La Jornada Semanal,   domingo 1º de junio del 2003        núm. 430
Augusto Isla

Los subterfugios del corazón

Esa ciudad donde transcurrió mi infancia parecía más vieja que hoy, medio siglo después, pues no padecía la comezón de aprovecharse de su hermosura para atraer a los curiosos. Abarcaba lo que se nombra como el casco histórico y unos cuantos barrios pobres y temibles. Durante el día las casas permanecían abiertas y uno podía observar sus amplios patios interiores vestidos de helechos, bugambilias, limoneros y naranjos que producían frutos agrios, ahora tan codiciados para aderezar el sabor de la carne de cerdo que se prepara en cazos de cobre.

Llevo en mi recuerdo esa confianza de puertas abiertas, el trino de los canarios, las oraciones en los templos, la prepotencia de las campanas, las conversaciones de las mujeres a media voz... y la sensualidad de los boleros cuyo ritmo y lírica irrumpían como una profanación en aquel orden sigiloso, ahogado por estrictas normas morales.

Cuán subversivo ha llegado a parecerme el bolero con sus relatos de amor apasionado, justamente allí donde la pasión no tiene cabida, donde pedir el frenesí de una boca, el regalo de una noche, donde cantar al engaño, la traición, la mentira, son un riesgo, un escándalo: un pecado. Y sin embargo el bolero, como un viento envenenado, sacude esas almas, las mueve a vivir en otra dimensión, como en sueños, lo que las reglas prohíben. La maravilla del bolero reside precisamente en la aclimatación misteriosa, en ámbitos tan vigilados por los rigores del catolicismo, de un género musical y poético popular que prescinde de las leyes familiares, se abandona a la sola dialéctica de los lazos emotivos entre el yo y el otro y conmina, dada la brevedad de la vida, a quererse más, a desgarrarse, a imponerse al destino, daga mortal.

Hace medio siglo, la sociedad urbana de México, la del Bajío, tan conservadora y recatada, vivía entre dos extremos: sus devociones y su gusto por esas ofrendas de amor que el bolero le ofrecía, entre el apacible mundo familiar y la quemadura sabrosa de las historias que cantaba. Me parece que, en este sentido, el bolero era una catarsis, una manera de liberar las fuerzas de la imaginación amorosa. Incluso, ingenuamente, hasta el punto de la blasfemia.

Nunca podré olvidar aquel Madrigal de los Hermanos Martínez Gil que mi madre, devota católica a toda prueba, cantaba siempre de regreso de nuestro paseo dominical a un bosquecillo de laureles... "Haremos en el cielo una mansión, borraremos nuestras penas una a una, tendremos como Dios al corazón y nuestras almas que se pierdan en la bruma"
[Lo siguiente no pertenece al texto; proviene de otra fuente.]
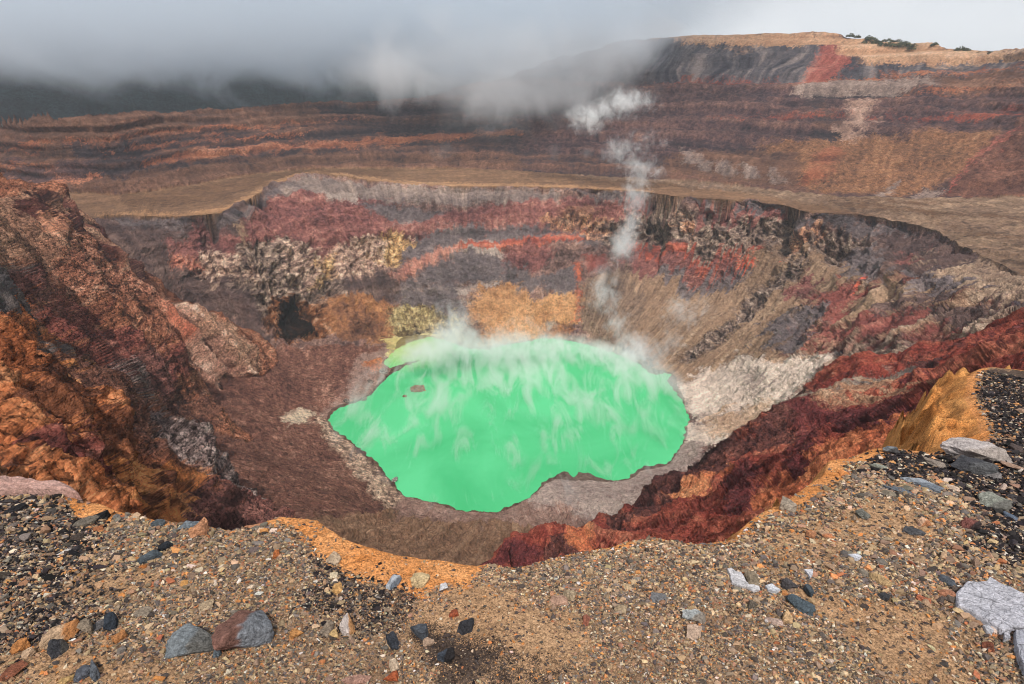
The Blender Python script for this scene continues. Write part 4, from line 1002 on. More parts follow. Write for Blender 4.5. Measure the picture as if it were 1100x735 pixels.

¿Cómo podía ella cantar con dulce emoción esos versos que extraviaban sus valores? El renunciar a la contemplación del creador, ese erigir al corazón en Dios, aquel escapar de su mirada para que las almas se entregasen la una a la otra, perdidas en la bruma; todo esto pone de relieve la primacía del corazón, que –admítase o no– está en el centro de la vida, ya glorioso, ya sufriendo la maldición de su esclavitud. Y es que, a pesar de todo, de un ethos que lo ningunea y lo humilla, el corazón encuentra un subterfugio para proferir sus verdades. De ahí, la permanencia, la universalidad del bolero, equiparable al tango, a la canción popular norteamericana, esa misma que Billie Holiday honró con su voz un poco agria de contralto, hermana gemela de Elvira Ríos o de "Bola de Nieve", de Daniel Riolobos.

Aunque ya no sea el bolero la sonoridad diurna de la ciudad, está allí, en la conciencia, guareciéndose en bares y cantinas adonde los muchachos –los mismos que estropean el silencio con sus percusiones estridentes– acuden para que unos pobres músicos que apenas logran sobrevivir expresen, por aquellos, que "sin un amor el alma muere destrozada, desesperada en el dolor, sacrificada sin razón, sin un amor no hay salvación".